● PROVIDED MATERIAL
----
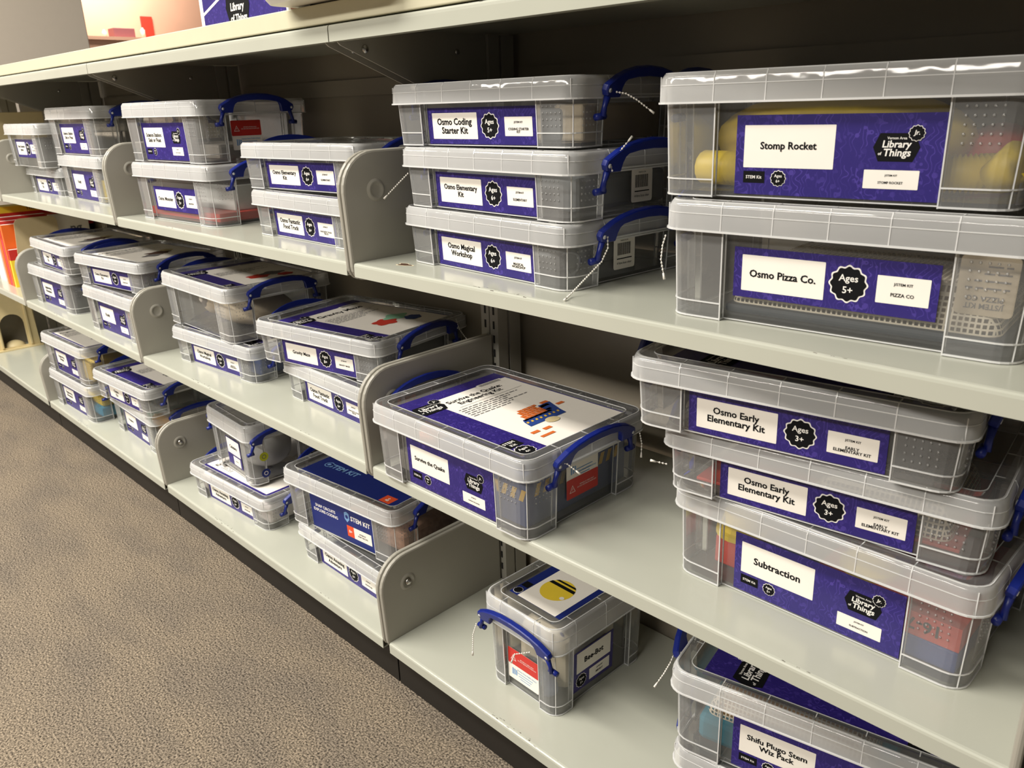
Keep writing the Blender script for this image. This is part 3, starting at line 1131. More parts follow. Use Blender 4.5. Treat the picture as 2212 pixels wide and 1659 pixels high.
def box_meshes(W, D, H, lid, cw, rec=0.008):
    key = (W, D, H)
    if key in _body:
        return _body[key]
    i0, i1 = 0.009, 0.005
    cwx, cwy = cw, cw*0.95
    zt = H-0.005

    def ring(z):
        ins = i0+(i1-i0)*z/H
        return outline(W/2-ins, D/2-ins, 0.020, cwx-ins, cwy-ins, rec)
    mb = MB()
    r0_, r1_ = ring(0.0), ring(zt)
    for i in range(len(r0_)):
        j = (i+1) % len(r0_)
        mb.add([(*r0_[i], 0.0), (*r0_[j], 0.0), (*r1_[j], zt), (*r1_[i], zt)], [(0, 1, 2, 3)], CLEAR if i % 10 == 9 else COLUMN)
    # raised dots moulded on the right-hand front column and the side columns
    if W > 0.3:
        nz_ = 4 if H < 0.1 else 5
        for a_ in range(5):
            for b_ in range(nz_):
                zc_ = zt-lid-0.002-b_*0.0072
                ins_ = 0.009-0.004*zc_/H
                mb.sphere((W/2-0.028-a_*0.0066, -(D/2-ins_)-0.0001, zc_), 0.0013, COLUMN, 6, 3, (1, 0.7, 1))
                mb.sphere((W/2-ins_+0.0001, -(D/2-0.024-a_*0.0066), zc_), 0.0013, COLUMN, 6, 3, (0.7, 1, 1))
    mb.add(z3(ring(0.006), 0.006), [tuple(range(len(ring(0))))], CLEAR)
    # thickened edges: corner columns, foot rims, floor line
    ra, rb, rf = ring(0.0), ring(zt-lid+0.006), ring(0.017)
    n = 10
    zb = zt-lid+0.006
    for c in range(4):
        k = c*n
        for j in (0, 1, n-2, n-1):
            mb.tube([(*ra[k+j], 0.0), (*rb[k+j], zb)], 0.0009, EDGE, 4)
        mid = ((ra[k+4][0]+ra[k+5][0])/2, (ra[k+4][1]+ra[k+5][1])/2)
        mid2 = ((rb[k+4][0]+rb[k+5][0])/2, (rb[k+4][1]+rb[k+5][1])/2)
        mb.tube([(*mid, 0.0), (*mid2, zb)], 0.0008, EDGE, 4)
        mb.tube([(*ra[k+j], 0.0012) for j in range(n)], 0.0012, EDGE, 4)
        mb.tube([(*rf[k+j], 0.017) for j in range(1, n-1)], 0.0010, EDGE, 4)
    mb.tube(z3(ra, 0.0012), 0.0008, EDGE, 4, closed=True)
    body = mb.build('body')
    lm_ = MB()
    z0 = H-lid
    R = 0.022
    rings = [z3(rrect(W/2, D/2, R), z0), z3(rrect(W/2-0.0008, D/2-0.0008, R), H-0.006), z3(rrect(W/2-0.0028, D/2-0.0028, R), H-0.0016), z3(rrect(W/2-0.006, D/2-0.006, R-0.003), H-0.0005)]
    lm_.loft(rings, MILKY, smooth=True)
    lm_.loft([rings[-1], z3(rrect(W/2-0.020, D/2-0.020, R-0.010), H-0.0008), z3(rrect(W/2-0.0225, D/2-0.0225, R-0.012), H-0.0075)], CLEAR, smooth=False)
    inner = z3(rrect(W/2-0.0225, D/2-0.0225, R-0.012), H-0.0075)
    lm_.add(inner, [tuple(range(len(inner)))], CLEAR)
    lm_.tube(z3(rrect(W/2+0.0003, D/2+0.0003, R), z0+0.0008), 0.0013, EDGE, 4, closed=True)
    lm_.tube(z3(rrect(W/2-0.0006, D/2-0.0006, R), H-lid*0.42), 0.0006, EDGE, 4, closed=True)
    lm_.tube(z3(rrect(W/2-0.0045, D/2-0.0045, R-0.002), H-0.0009), 0.0007, EDGE, 4, closed=True)
    lm_.tube(z3(rrect(W/2-0.020, D/2-0.020, R-0.010), H-0.0010), 0.0007, EDGE, 4, closed=True)
    # ribs across the skirt
    m = 5 if W > 0.3 else 3
    for s in (-1, 1):
        for k in range(m):
            x = (W/2-cw)*(-1+2*k/(m-1))
            y = s*(D/2-0.0002)
            lm_.tube([(x, y, z0+0.001), (x, y-s*0.0006, H-0.006), (x, y-s*0.0030, H-0.0012), (x, y-s*0.0195, H-0.0010)], 0.0007, EDGE, 4)
        for k in range(3 if D > 0.2 else 2):
            q = 3 if D > 0.2 else 2
            y = (D/2-cw)*(-1+2*k/(q-1))
            x = s*(W/2-0.0002)
            lm_.tube([(x, y, z0+0.001), (x-s*0.0006, y, H-0.006), (x-s*0.0030, y, H-0.0012), (x-s*0.0195, y, H-0.0010)], 0.0007, EDGE, 4)
        for k in (-1, 1):
            a = rrect(W/2-0.0005, D/2-0.0005, R)
            p = a[(0 if (s > 0 and k < 0) else 6 if (s > 0 and k > 0) else 12 if (s < 0 and k > 0) else 18)+2]
            lm_.tube([(*p, z0+0.001), (*p, H-0.004)], 0.0007, EDGE, 4)
        # grip ledge above which the handle clips
        lm_.box(s*(W/2)-0.001, s*(W/2)+0.0035 if s > 0 else s*(W/2)+0.001, -0.05, 0.05, z0+0.003, z0+0.0048, EDGE) if s > 0 else lm_.box(-W/2-0.0035, -W/2+0.001, -0.05, 0.05, z0+0.003, z0+0.0048, EDGE)
    lid_o = lm_.build('lid')
    _body[key] = (body.data, lid_o.data)
    bpy.data.objects.remove(body)
    bpy.data.objects.remove(lid_o)
    return _body[key]


DIM = {'S': (0.337, 0.254, 0.080, 0.0263, 0.064), 'T': (0.337, 0.254, 0.118, 0.0295, 0.066), 'bee': (0.225, 0.162, 0.160, 0.044, 0.045), 'X': (0.222, 0.170, 0.146, 0.038, 0.046), 'N': (0.305, 0.254, 0.080, 0.0263, 0.049), 'M': (0.305, 0.254, 0.118, 0.0295, 0.050)}
BOXES = {}


def storage_box(key, typ, x, y, z, yaw, label, group=None, ends=(1, -1)):
    W, D, H, lid, cw = DIM[typ]
    t = thing('storage_box', label, 'box', (x, y, z+0.0003), yaw, group)
    bm_, lm_ = box_meshes(W, D, H, lid, cw)
    for nm, me in (('body', bm_), ('lid', lm_)):
        o = bpy.data.objects.new(nm, me)
        COL.objects.link(o)
        o.parent = t
    add_handles(t, W, H, ends, tilt_l=0.22 if key == 'quake' else 0.5, sy_=1.0 if D > 0.2 else 0.95, drop=0.017 if typ in 'STNM' else 0.036)
    BOXES[key] = (t, W, D, H)
    return t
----
● WRITTEN REQUEST
From the first line of the listing above, repeat every line through the one holding "zt = H-0.005". Both ends count, and pictures stay out.

● COMPLETE RESPONSE
Keep writing the Blender script for this image. This is part 3, starting at line 1131. More parts follow. Use Blender 4.5. Treat the picture as 2212 pixels wide and 1659 pixels high.
def box_meshes(W, D, H, lid, cw, rec=0.008):
    key = (W, D, H)
    if key in _body:
        return _body[key]
    i0, i1 = 0.009, 0.005
    cwx, cwy = cw, cw*0.95
    zt = H-0.005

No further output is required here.